* **Exercise description**:
Below is the data. Give it again, complete and exact.

════════

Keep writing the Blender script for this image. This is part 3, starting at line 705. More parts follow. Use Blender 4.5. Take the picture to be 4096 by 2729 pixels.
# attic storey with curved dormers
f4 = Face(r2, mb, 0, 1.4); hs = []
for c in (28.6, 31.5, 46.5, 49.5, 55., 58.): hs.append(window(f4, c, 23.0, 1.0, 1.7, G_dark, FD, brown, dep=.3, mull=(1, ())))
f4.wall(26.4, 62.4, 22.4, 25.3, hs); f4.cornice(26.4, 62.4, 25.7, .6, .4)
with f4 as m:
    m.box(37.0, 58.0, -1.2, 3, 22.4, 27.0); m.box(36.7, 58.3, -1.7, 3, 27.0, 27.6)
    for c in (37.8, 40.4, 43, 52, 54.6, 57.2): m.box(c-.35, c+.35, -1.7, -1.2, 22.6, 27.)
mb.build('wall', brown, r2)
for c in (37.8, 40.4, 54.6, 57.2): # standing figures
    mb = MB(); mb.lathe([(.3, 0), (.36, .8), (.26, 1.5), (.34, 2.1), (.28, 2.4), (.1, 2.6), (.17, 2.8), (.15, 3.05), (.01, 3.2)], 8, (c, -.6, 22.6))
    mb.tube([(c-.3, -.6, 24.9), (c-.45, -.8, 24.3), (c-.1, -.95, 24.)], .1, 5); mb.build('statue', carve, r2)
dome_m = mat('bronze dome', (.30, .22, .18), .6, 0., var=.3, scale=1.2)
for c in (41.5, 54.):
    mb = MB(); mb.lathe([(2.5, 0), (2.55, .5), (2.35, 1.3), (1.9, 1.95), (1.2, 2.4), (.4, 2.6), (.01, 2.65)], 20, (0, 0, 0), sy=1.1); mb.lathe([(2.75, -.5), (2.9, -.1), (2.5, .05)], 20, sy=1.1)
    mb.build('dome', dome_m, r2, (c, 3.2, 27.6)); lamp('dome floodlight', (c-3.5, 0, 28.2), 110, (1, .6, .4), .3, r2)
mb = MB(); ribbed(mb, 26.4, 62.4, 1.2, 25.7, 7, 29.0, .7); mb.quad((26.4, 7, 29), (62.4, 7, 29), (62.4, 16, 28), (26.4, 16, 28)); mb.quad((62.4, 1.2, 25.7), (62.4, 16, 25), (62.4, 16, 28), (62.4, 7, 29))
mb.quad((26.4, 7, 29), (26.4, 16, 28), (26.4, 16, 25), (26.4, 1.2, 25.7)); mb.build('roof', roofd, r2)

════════

* **Solution for this problem**:
Keep writing the Blender script for this image. This is part 3, starting at line 705. More parts follow. Use Blender 4.5. Take the picture to be 4096 by 2729 pixels.
# attic storey with curved dormers
f4 = Face(r2, mb, 0, 1.4); hs = []
for c in (28.6, 31.5, 46.5, 49.5, 55., 58.): hs.append(window(f4, c, 23.0, 1.0, 1.7, G_dark, FD, brown, dep=.3, mull=(1, ())))
f4.wall(26.4, 62.4, 22.4, 25.3, hs); f4.cornice(26.4, 62.4, 25.7, .6, .4)
with f4 as m:
    m.box(37.0, 58.0, -1.2, 3, 22.4, 27.0); m.box(36.7, 58.3, -1.7, 3, 27.0, 27.6)
    for c in (37.8, 40.4, 43, 52, 54.6, 57.2): m.box(c-.35, c+.35, -1.7, -1.2, 22.6, 27.)
mb.build('wall', brown, r2)
for c in (37.8, 40.4, 54.6, 57.2): # standing figures
    mb = MB(); mb.lathe([(.3, 0), (.36, .8), (.26, 1.5), (.34, 2.1), (.28, 2.4), (.1, 2.6), (.17, 2.8), (.15, 3.05), (.01, 3.2)], 8, (c, -.6, 22.6))
    mb.tube([(c-.3, -.6, 24.9), (c-.45, -.8, 24.3), (c-.1, -.95, 24.)], .1, 5); mb.build('statue', carve, r2)
dome_m = mat('bronze dome', (.30, .22, .18), .6, 0., var=.3, scale=1.2)
for c in (41.5, 54.):
    mb = MB(); mb.lathe([(2.5, 0), (2.55, .5), (2.35, 1.3), (1.9, 1.95), (1.2, 2.4), (.4, 2.6), (.01, 2.65)], 20, (0, 0, 0), sy=1.1); mb.lathe([(2.75, -.5), (2.9, -.1), (2.5, .05)], 20, sy=1.1)
    mb.build('dome', dome_m, r2, (c, 3.2, 27.6)); lamp('dome floodlight', (c-3.5, 0, 28.2), 110, (1, .6, .4), .3, r2)
mb = MB(); ribbed(mb, 26.4, 62.4, 1.2, 25.7, 7, 29.0, .7); mb.quad((26.4, 7, 29), (62.4, 7, 29), (62.4, 16, 28), (26.4, 16, 28)); mb.quad((62.4, 1.2, 25.7), (62.4, 16, 25), (62.4, 16, 28), (62.4, 7, 29))
mb.quad((26.4, 7, 29), (26.4, 16, 28), (26.4, 16, 25), (26.4, 1.2, 25.7)); mb.build('roof', roofd, r2)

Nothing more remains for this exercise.